This film deserves—and will surely get—longer, more meticulous, and more analytically robust treatment than this paltry 400-word review can afford. An unlikely and mesmerizing collaboration between Werner Herzog and David Lynch, My Son, My Son, What Have Ye Done delivers an entire silo of fodder for discussion. Consider this the précis of an imaginary 3,000-word essay.
It’s difficult to imagine Herzog and Lynch making a film together—they’re both so strong, so distinct in their styles and interests, so excellent in entirely different ways. Lynch likes ghost stories and fantasies, Herzog likes facts and deeds; Lynch favors the ambient eeriness of West Coast suburbs and small towns, Herzog favors the thundering drama of inner cities and Peruvian rivers. Herzog makes dramas. Lynch makes dreams.
But both directors love a good mental breakdown, a story about a brain peeling off from the surface of the real world and growing in on itself. They have fused that mutual motif into a strong, unified collaboration about a wall-eyed young man (Michael Shannon) who goes crazy during a river-rafting trip to Peru, returns to San Diego, stars in a production of The Oresteia, and murders his mother.
Of course, this being Lynch and Herzog, the film isn’t about what it’s about. My Son, My Son, What Have Ye Done feels like a (smooth, never lurching) conversation between the two directors. Lynch brings the flamingos, unsettling cello scores, haunted homes of suburban San Diego, men wearing oxygen masks, the obligatory little person, and some familiar faces (Brad Dourif from Blue Velvet; Grace Zabriskie, who played a crazy mother in Twin Peaks, here playing the crazy mother of the crazy son).
Herzog brings a cop siege, a famous actor playing a protagonist detective (last time it was Nicolas Cage, this time it’s Willem Dafoe), a little documentary-style camerawork, long shots of characters’ faces and a Mexico border crossing, a clear plot that resolves itself (no guarantee in a Lynch film), and some familiar locations (the Urubamba River, where Herzog also shot
Fitzcarraldo and Aguirre: The Wrath of God).
The result is a resonant, moving film of pleasant contrasts and contradictions that feels as claustrophobic as a madman’s skull and as wide as the sky above a mountaintop. Just go see it.

This is a perfect review for the film.
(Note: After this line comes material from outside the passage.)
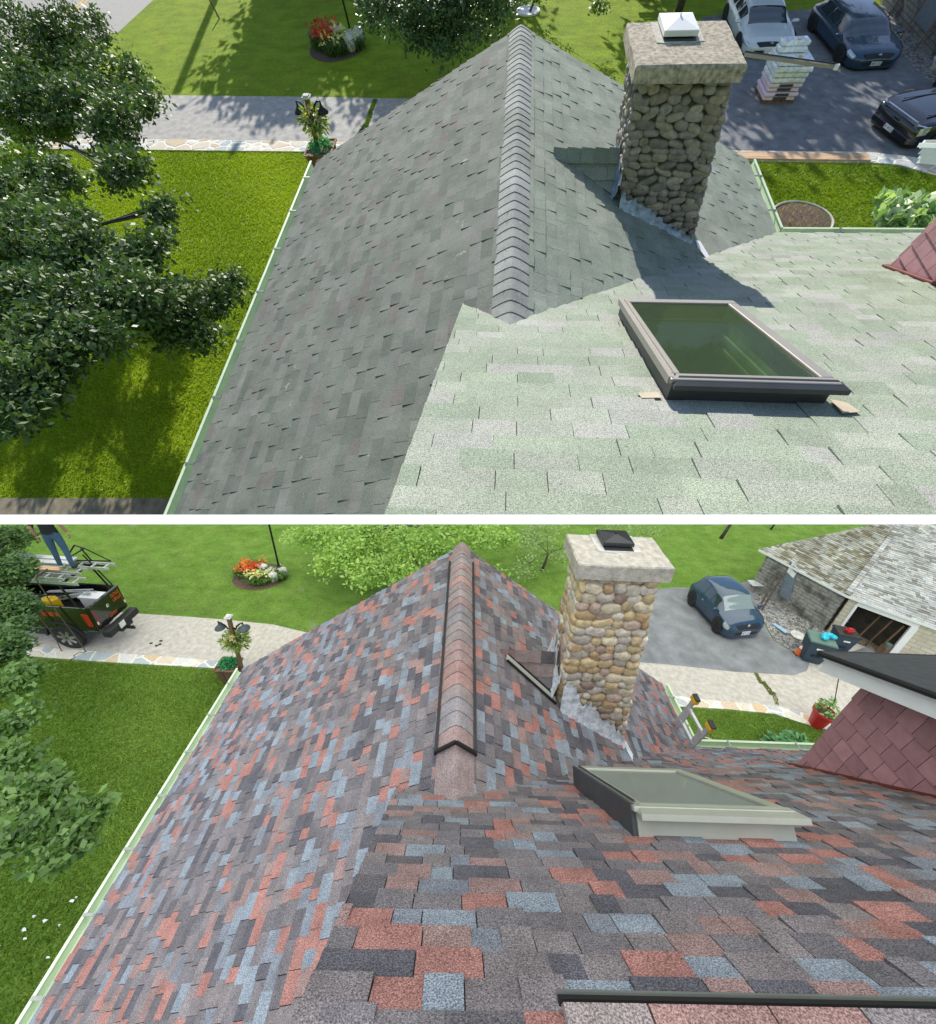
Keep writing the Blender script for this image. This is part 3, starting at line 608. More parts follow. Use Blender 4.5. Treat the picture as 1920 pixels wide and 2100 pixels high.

It is a very difficult movie to describe to anyone but you did a good job. Saw it originally at the Telluride film festival and I will go see it again.
I’ve been wanting to see this!
Werner Herzog worked with Brad Dourif on THE WILD BLUE YONDER.
You’re misunderstanding what Lynch did in this film. He was the producer, and had no involvement in the film itself. It’s a Herzog film through-and-through, not a Lynch film. If you see Lynch qualities, then you’re seeing Herzog emulating or giving homage to Lynch.
“Walleyed” isn’t hyphenated.
Wow, this movie was boring. And I was excited to see it, being a fan of David Lynch, Grace Zabriskie, Chloe Sevigny. But it was just too inconsequential. It wasn’t suspenseful, mysterious, dramatic. It just felt forced-weird, pretentious and self-conscious. I didn’t believe for a second that the main character would have ever landed a role in a play, or ended up engaged to a seemingly normal woman. It was like a low-budget David Lynch knock-off. But Grace Zabriskie was as awesome as usual. No other reason to recommend this.
My voice will be read…
Loved it
#4 is correct; Herzog has stated that Lynch is only listed as the Producer because of his involvement with the production company, that he had nothing to do with the film otherwise. Which makes this review ill-informed and fairly worthless, as it primarily focuses on a collaboration that did not happen and Lynch’s input, which does not exist….. not sure why the press is doing this; perhaps the production company is encouraging the lie in order to promote the movie?
To clarify: When I said the film was like a conversation between Herzog and Lynch, I meant it. It was *like* a conversation between the two, with elements and motifs they both frequently deploy. That remains true (even if it’s solely due to Herzog’s tributes to and emulations of Lynch). I never claimed they co-directed.
I have long been a Lynch fan and have seen every movie with his name on it. I see a lot of Lynch in this movie. Just watched it last night, without realizing the Lynch connection and immediately rewound to see if my hunch was right.
A producer can have a great effect on a film if he/she is avant garde and creative. The structure was surely Herzog, but the effects were Lynch, all the way.